AVAILABLE DATA
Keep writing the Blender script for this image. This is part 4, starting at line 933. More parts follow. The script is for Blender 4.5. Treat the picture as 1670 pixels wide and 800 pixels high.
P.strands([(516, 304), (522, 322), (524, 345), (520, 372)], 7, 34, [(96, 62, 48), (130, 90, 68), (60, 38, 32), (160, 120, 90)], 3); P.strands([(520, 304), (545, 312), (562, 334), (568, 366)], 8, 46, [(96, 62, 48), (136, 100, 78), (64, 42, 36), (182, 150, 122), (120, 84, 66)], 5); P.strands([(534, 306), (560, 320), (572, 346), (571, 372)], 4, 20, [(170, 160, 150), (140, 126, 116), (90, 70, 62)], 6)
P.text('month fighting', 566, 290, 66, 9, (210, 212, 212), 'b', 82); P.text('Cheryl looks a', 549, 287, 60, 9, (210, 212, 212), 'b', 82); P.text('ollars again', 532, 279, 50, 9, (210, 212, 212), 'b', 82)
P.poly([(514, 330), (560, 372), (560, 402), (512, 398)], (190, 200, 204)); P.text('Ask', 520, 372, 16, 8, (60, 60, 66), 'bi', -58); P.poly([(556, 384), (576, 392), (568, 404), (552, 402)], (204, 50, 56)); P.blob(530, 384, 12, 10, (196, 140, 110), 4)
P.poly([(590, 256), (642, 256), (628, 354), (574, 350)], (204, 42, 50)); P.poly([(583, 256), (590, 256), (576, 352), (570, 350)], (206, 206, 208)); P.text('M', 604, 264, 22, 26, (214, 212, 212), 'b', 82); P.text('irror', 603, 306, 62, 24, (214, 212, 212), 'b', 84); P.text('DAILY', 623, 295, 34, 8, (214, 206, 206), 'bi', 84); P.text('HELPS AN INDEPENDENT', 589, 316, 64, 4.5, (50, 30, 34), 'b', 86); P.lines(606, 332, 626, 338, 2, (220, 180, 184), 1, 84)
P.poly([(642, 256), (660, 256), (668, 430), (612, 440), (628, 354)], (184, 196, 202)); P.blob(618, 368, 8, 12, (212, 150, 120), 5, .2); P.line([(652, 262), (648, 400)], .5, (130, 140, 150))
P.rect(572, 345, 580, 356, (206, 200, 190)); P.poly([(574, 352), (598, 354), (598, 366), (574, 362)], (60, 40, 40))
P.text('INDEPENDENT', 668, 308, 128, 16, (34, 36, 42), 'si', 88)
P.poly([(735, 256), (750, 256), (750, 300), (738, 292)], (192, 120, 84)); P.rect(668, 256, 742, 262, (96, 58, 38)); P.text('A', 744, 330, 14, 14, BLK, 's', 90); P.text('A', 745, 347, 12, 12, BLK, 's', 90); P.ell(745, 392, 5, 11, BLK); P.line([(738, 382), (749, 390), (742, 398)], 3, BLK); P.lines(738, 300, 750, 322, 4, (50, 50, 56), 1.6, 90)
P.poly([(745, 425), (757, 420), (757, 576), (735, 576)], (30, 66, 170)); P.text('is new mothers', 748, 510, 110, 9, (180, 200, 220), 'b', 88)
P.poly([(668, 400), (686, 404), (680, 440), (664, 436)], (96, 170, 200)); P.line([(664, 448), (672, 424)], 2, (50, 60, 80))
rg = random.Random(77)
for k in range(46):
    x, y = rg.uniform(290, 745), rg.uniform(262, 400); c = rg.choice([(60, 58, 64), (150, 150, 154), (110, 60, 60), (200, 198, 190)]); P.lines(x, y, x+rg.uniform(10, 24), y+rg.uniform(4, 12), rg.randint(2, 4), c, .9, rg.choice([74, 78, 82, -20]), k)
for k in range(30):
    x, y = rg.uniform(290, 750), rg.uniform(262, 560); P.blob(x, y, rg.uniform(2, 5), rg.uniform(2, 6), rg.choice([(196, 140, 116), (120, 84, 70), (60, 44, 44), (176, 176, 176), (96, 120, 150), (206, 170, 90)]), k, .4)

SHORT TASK
Using the data above, output each line exactly.

RESPONSE TO THE EXERCISE
Keep writing the Blender script for this image. This is part 4, starting at line 933. More parts follow. The script is for Blender 4.5. Treat the picture as 1670 pixels wide and 800 pixels high.
P.strands([(516, 304), (522, 322), (524, 345), (520, 372)], 7, 34, [(96, 62, 48), (130, 90, 68), (60, 38, 32), (160, 120, 90)], 3); P.strands([(520, 304), (545, 312), (562, 334), (568, 366)], 8, 46, [(96, 62, 48), (136, 100, 78), (64, 42, 36), (182, 150, 122), (120, 84, 66)], 5); P.strands([(534, 306), (560, 320), (572, 346), (571, 372)], 4, 20, [(170, 160, 150), (140, 126, 116), (90, 70, 62)], 6)
P.text('month fighting', 566, 290, 66, 9, (210, 212, 212), 'b', 82); P.text('Cheryl looks a', 549, 287, 60, 9, (210, 212, 212), 'b', 82); P.text('ollars again', 532, 279, 50, 9, (210, 212, 212), 'b', 82)
P.poly([(514, 330), (560, 372), (560, 402), (512, 398)], (190, 200, 204)); P.text('Ask', 520, 372, 16, 8, (60, 60, 66), 'bi', -58); P.poly([(556, 384), (576, 392), (568, 404), (552, 402)], (204, 50, 56)); P.blob(530, 384, 12, 10, (196, 140, 110), 4)
P.poly([(590, 256), (642, 256), (628, 354), (574, 350)], (204, 42, 50)); P.poly([(583, 256), (590, 256), (576, 352), (570, 350)], (206, 206, 208)); P.text('M', 604, 264, 22, 26, (214, 212, 212), 'b', 82); P.text('irror', 603, 306, 62, 24, (214, 212, 212), 'b', 84); P.text('DAILY', 623, 295, 34, 8, (214, 206, 206), 'bi', 84); P.text('HELPS AN INDEPENDENT', 589, 316, 64, 4.5, (50, 30, 34), 'b', 86); P.lines(606, 332, 626, 338, 2, (220, 180, 184), 1, 84)
P.poly([(642, 256), (660, 256), (668, 430), (612, 440), (628, 354)], (184, 196, 202)); P.blob(618, 368, 8, 12, (212, 150, 120), 5, .2); P.line([(652, 262), (648, 400)], .5, (130, 140, 150))
P.rect(572, 345, 580, 356, (206, 200, 190)); P.poly([(574, 352), (598, 354), (598, 366), (574, 362)], (60, 40, 40))
P.text('INDEPENDENT', 668, 308, 128, 16, (34, 36, 42), 'si', 88)
P.poly([(735, 256), (750, 256), (750, 300), (738, 292)], (192, 120, 84)); P.rect(668, 256, 742, 262, (96, 58, 38)); P.text('A', 744, 330, 14, 14, BLK, 's', 90); P.text('A', 745, 347, 12, 12, BLK, 's', 90); P.ell(745, 392, 5, 11, BLK); P.line([(738, 382), (749, 390), (742, 398)], 3, BLK); P.lines(738, 300, 750, 322, 4, (50, 50, 56), 1.6, 90)
P.poly([(745, 425), (757, 420), (757, 576), (735, 576)], (30, 66, 170)); P.text('is new mothers', 748, 510, 110, 9, (180, 200, 220), 'b', 88)
P.poly([(668, 400), (686, 404), (680, 440), (664, 436)], (96, 170, 200)); P.line([(664, 448), (672, 424)], 2, (50, 60, 80))
rg = random.Random(77)
for k in range(46):
    x, y = rg.uniform(290, 745), rg.uniform(262, 400); c = rg.choice([(60, 58, 64), (150, 150, 154), (110, 60, 60), (200, 198, 190)]); P.lines(x, y, x+rg.uniform(10, 24), y+rg.uniform(4, 12), rg.randint(2, 4), c, .9, rg.choice([74, 78, 82, -20]), k)
for k in range(30):
    x, y = rg.uniform(290, 750), rg.uniform(262, 560); P.blob(x, y, rg.uniform(2, 5), rg.uniform(2, 6), rg.choice([(196, 140, 116), (120, 84, 70), (60, 44, 44), (176, 176, 176), (96, 120, 150), (206, 170, 90)]), k, .4)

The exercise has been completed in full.